Lively, entertaining reviews of, and essays on, old and newer films and everything relating to them, written by professional author William Schoell.

Friday, January 4, 2008

NIGHT MUST FALL (1932)


NIGHT MUST FALL (1937). Director: Richard Thorpe.

First film version of Emlym Williams' play certainly holds the attention and has a very interesting story, but it requires the genius of a Hitchcock to make it really come alive and the pedestrian director Richard Thorpe was never on that level. Robert Montgomery is generally excellent as Danny, who enters the household of the prickly, unlikable old lady (Dame May Whitty) when he becomes romantically entangled with one of her housemaids. Danny is intelligent enough to know exactly how to play the woman, but he can't quite fool the poor relation (Rosalind Russell) who also lives in the house and works for the old woman. Unfortunately, Russell isn't entirely immune to Danny's charm, and slowly begins to fall for him even as she becomes more convinced that he's responsible for a gruesome murder in the neighborhood. Russell isn't really up to the task of exploring all the psychological ramifications of her character, but Whitty is simply superb as the old woman.
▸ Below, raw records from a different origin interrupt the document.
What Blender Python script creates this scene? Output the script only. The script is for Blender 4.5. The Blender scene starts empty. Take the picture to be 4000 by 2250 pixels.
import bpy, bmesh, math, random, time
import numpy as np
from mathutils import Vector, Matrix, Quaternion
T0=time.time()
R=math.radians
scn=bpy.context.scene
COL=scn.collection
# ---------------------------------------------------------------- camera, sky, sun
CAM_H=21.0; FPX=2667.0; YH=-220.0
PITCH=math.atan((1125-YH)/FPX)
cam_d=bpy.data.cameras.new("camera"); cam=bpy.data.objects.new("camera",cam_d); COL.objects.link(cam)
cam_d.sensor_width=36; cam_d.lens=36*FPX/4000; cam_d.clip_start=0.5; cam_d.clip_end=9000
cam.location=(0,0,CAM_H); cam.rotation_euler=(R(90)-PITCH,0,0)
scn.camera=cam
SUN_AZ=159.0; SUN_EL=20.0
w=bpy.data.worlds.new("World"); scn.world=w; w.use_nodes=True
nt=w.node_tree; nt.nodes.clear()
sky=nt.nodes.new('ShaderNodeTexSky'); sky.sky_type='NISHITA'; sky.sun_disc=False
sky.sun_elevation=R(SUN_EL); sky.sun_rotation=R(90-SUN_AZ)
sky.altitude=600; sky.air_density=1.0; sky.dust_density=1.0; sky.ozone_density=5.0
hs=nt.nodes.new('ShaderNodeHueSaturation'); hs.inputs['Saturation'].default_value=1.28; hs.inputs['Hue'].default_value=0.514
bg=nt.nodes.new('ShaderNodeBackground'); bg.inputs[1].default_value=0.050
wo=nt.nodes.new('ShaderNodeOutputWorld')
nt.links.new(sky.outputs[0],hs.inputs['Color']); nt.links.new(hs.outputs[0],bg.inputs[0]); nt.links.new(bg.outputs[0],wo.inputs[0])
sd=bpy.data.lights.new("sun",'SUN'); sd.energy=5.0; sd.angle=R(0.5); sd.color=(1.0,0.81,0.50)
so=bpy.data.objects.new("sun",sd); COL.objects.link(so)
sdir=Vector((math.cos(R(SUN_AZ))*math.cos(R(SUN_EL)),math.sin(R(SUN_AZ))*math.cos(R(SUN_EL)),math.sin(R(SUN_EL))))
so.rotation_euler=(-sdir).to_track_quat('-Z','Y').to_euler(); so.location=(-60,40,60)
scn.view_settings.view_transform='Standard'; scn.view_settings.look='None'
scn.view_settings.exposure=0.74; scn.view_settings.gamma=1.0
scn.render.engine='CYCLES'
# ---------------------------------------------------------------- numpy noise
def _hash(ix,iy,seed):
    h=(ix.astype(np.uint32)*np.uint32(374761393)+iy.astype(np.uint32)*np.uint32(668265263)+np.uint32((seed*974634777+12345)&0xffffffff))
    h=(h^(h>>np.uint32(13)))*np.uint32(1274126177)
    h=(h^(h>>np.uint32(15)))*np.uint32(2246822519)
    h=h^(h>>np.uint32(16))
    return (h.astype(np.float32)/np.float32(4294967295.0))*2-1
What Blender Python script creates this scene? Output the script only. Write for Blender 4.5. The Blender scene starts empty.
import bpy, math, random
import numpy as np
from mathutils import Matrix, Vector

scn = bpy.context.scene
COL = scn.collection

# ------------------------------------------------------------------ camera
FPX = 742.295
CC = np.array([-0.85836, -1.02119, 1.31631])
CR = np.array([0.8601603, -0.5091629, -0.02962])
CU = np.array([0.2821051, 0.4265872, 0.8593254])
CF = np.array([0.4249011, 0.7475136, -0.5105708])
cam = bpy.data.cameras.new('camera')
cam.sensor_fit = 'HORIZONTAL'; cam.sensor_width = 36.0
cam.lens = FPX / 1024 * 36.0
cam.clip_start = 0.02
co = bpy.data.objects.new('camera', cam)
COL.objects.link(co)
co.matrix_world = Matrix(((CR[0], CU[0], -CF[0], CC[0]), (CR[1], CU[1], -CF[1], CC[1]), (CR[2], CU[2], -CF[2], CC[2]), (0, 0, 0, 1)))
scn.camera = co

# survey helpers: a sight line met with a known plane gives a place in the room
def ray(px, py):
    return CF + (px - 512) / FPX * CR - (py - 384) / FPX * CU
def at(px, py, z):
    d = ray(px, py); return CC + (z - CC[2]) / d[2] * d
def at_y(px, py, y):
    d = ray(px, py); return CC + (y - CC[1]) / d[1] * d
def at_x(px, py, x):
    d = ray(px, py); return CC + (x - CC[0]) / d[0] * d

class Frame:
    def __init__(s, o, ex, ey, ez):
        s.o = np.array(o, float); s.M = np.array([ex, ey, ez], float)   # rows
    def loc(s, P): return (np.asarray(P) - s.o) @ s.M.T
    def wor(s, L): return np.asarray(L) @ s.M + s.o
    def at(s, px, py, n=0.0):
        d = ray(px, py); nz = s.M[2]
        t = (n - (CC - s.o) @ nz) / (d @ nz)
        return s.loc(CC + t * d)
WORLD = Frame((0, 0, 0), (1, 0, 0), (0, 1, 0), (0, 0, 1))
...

While most of the film isn't remotely scary and has little atmosphere, the scene when she's left alone in the house is quite eerie and well done, and her subsequent encounter with Montgomery is extremely effective and well-acted. What a shame that this assignment wasn't given to the Master of Suspense – Hitch would have turned this into a nail-biting and psychologically penetrating classic.

Verdict: No classic, but has its moments. **1/2.